A côté de ces activités d’industriel, Jean Hénaff exerce également les fonctions traditionnelles des élites rurales. Elu conseiller municipal de Pouldreuzic dès 1888, à l’âge de 29 ans, il devient adjoint au maire quatre ans plus tard, avant de devenir le premier magistrat de la commune entre 1925 et 1935. Sa carrière politique dépasse même le cercle communal, avec son élection en tant que conseiller d’arrondissement en 1904. Un poste qu’il occupe jusqu’en 1924. De 1925 à sa démission en 1938, il est également conseiller général du Finistère.

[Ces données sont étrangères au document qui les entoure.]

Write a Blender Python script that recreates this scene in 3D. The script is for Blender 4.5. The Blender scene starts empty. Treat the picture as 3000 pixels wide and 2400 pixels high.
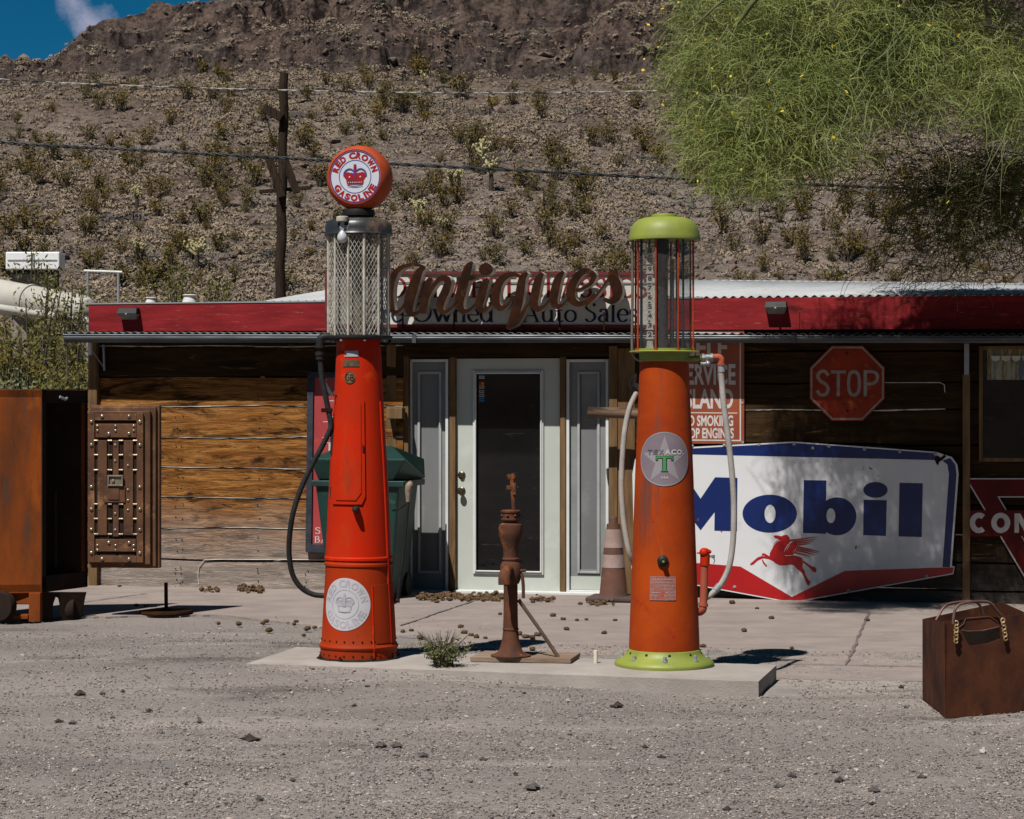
import bpy, bmesh, math, random
import numpy as np
from mathutils import Matrix, Vector
from mathutils.geometry import tessellate_polygon

rng = random.Random(7)
nr = np.random.RandomState(11)
R = math.radians
sc = bpy.context.scene
COL = sc.collection

# ------------------------------------------------------------------ camera
F = 6300.0            # focal length in pixels of the 3000 px wide photograph
HZ = 1190.0           # row of the horizon
H = 1.61              # eye height
cam_d = bpy.data.cameras.new("camera")
cam_d.sensor_width = 36.0
cam_d.lens = F / 3000.0 * 36.0
cam_d.shift_y = -10.0 / 3000.0
cam_d.clip_start = 0.1
cam_d.clip_end = 2000.0
cam = bpy.data.objects.new("camera", cam_d)
cam.location = (0, 0, H)
cam.rotation_euler = (R(90), 0, 0)
COL.objects.link(cam)
sc.camera = cam

# ------------------------------------------------------------------ light
SUN_EL = R(57.5)
SUN_AZ = R(30)                       # to the left of the direction from the scene to the camera
to_sun = Vector((-math.sin(SUN_AZ) * math.cos(SUN_EL), -math.cos(SUN_AZ) * math.cos(SUN_EL), math.sin(SUN_EL)))
sd = bpy.data.lights.new("sun", 'SUN')
sd.energy = 5.0
sd.angle = R(0.5)
sd.color = (1.0, 0.955, 0.90)
so = bpy.data.objects.new("sun", sd)
so.rotation_euler = to_sun.to_track_quat('Z', 'Y').to_euler()
so.location = (-10, -10, 20)
COL.objects.link(so)
w = bpy.data.worlds.new("World")
sc.world = w
w.use_nodes = True
wn, wl = w.node_tree.nodes, w.node_tree.links
wn.clear()
sky = wn.new('ShaderNodeTexSky')
sky.sky_type = 'NISHITA'
sky.sun_disc = False
sky.sun_elevation = SUN_EL
sky.sun_rotation = math.atan2(to_sun.x, to_sun.y)
sky.altitude = 1500
sky.air_density = 0.36
sky.dust_density = 0.1
sky.ozone_density = 4.0
bg = wn.new('ShaderNodeBackground')
bg.inputs[1].default_value = 0.05
hs = wn.new('ShaderNodeHueSaturation')
hs.inputs['Saturation'].default_value = 1.3
hs.inputs['Hue'].default_value = 0.475
hs.inputs['Value'].default_value = 1.05
out = wn.new('ShaderNodeOutputWorld')
tc = wn.new('ShaderNodeTexCoord')
mp = wn.new('ShaderNodeMapping')
mp.inputs['Rotation'].default_value = (0, R(35), 0)
mp.inputs['Scale'].default_value = (42, 42, 42)
nz = wn.new('ShaderNodeTexNoise')
nz.inputs['Scale'].default_value = 1.0
nz.inputs['Detail'].default_value = 7
nz.inputs['Roughness'].default_value = 0.6
rp = wn.new('ShaderNodeValToRGB')
rp.color_ramp.elements[0].position = 0.52
rp.color_ramp.elements[1].position = 0.86
mx = wn.new('ShaderNodeMixRGB')
mx.inputs[2].default_value = (6.0, 6.0, 8.0, 1)
wl.new(tc.outputs['Generated'], mp.inputs[0]); wl.new(mp.outputs[0], nz.inputs['Vector'])
# one wispy cloud low over the left end of the ridge, fading out round its own direction
cm = wn.new('ShaderNodeMapping'); cm.vector_type = 'TEXTURE'
cm.inputs['Location'].default_value = (-0.192, 0.965, 0.172); cm.inputs['Rotation'].default_value = (0, R(-38), 0); cm.inputs['Scale'].default_value = (0.011, 0.6, 0.034)
cl = wn.new('ShaderNodeVectorMath'); cl.operation = 'LENGTH'
cr = wn.new('ShaderNodeMapRange'); cr.inputs[1].default_value = 1.5; cr.inputs[2].default_value = 0.1; cr.inputs[3].default_value = -.22; cr.inputs[4].default_value = .22
ca_ = wn.new('ShaderNodeMath'); ca_.operation = 'ADD'
wl.new(tc.outputs['Generated'], cm.inputs[0]); wl.new(cm.outputs[0], cl.inputs[0]); wl.new(cl.outputs['Value'], cr.inputs[0])
wl.new(nz.outputs[0], ca_.inputs[0]); wl.new(cr.outputs[0], ca_.inputs[1])
wl.new(ca_.outputs[0], rp.inputs[0]); wl.new(rp.outputs[0], mx.inputs[0])
wl.new(sky.outputs[0], hs.inputs['Color']); wl.new(hs.outputs[0], mx.inputs[1])
wl.new(mx.outputs[0], bg.inputs[0]); wl.new(bg.outputs[0], out.inputs[0])
sc.view_settings.view_transform = 'Standard'
sc.view_settings.look = 'None'
sc.view_settings.exposure = 0.35
sc.view_settings.gamma = 1.0
sc.cycles.max_bounces = 6
sc.cycles.diffuse_bounces = 1
sc.cycles.transparent_max_bounces = 12
sc.cycles.use_denoising = True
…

Dans les années 1930, les reconnaissances officielles viennent avec l’attribution de la croix de Chevalier de l’Ordre de Saint-Grégoire-le Grand par le pape Pie XI et remise par l’évêque de Quimper et Léon, Monseigneur Duparc ; ainsi que son élévation au rang de chevalier de la Légion d’honneur en 1932.

Jean Hénaff au milieu de son personnel, en 1919. Reproduction de photo ancienne. Collection particulière.

Jean Hénaff se retire des affaires en 1935, au profit de trois de ses fils Jean-Marie, Corentin et Michel. Si le patriarche décède le 26 novembre 1942, son pâté, en revanche, lui survit. Ses descendants veillent depuis à perpétuer la saga familiale, tout comme l’image d’une entreprise ancrée dans son terroir, mais qui sait voyager par delà les mers, au point d’être devenue le « pâté du mataf ». A ce propos l’astronaute serait-il devenu le mataf du XXIe siècle ?

Thomas PERRONO

 

 

1 Chiffres cités dans l’article : « Hénaff, cent ans à envoyer du pâté », Libération, 29 février 2016.

2 Sur cette période se rapporter à LLOSA, Marie, « La conserverie alimentaire au service du soldat : une production de guerre ? », Matériaux pour l’histoire de notre temps, 2008/3, n°91, p. 80-83, en ligne.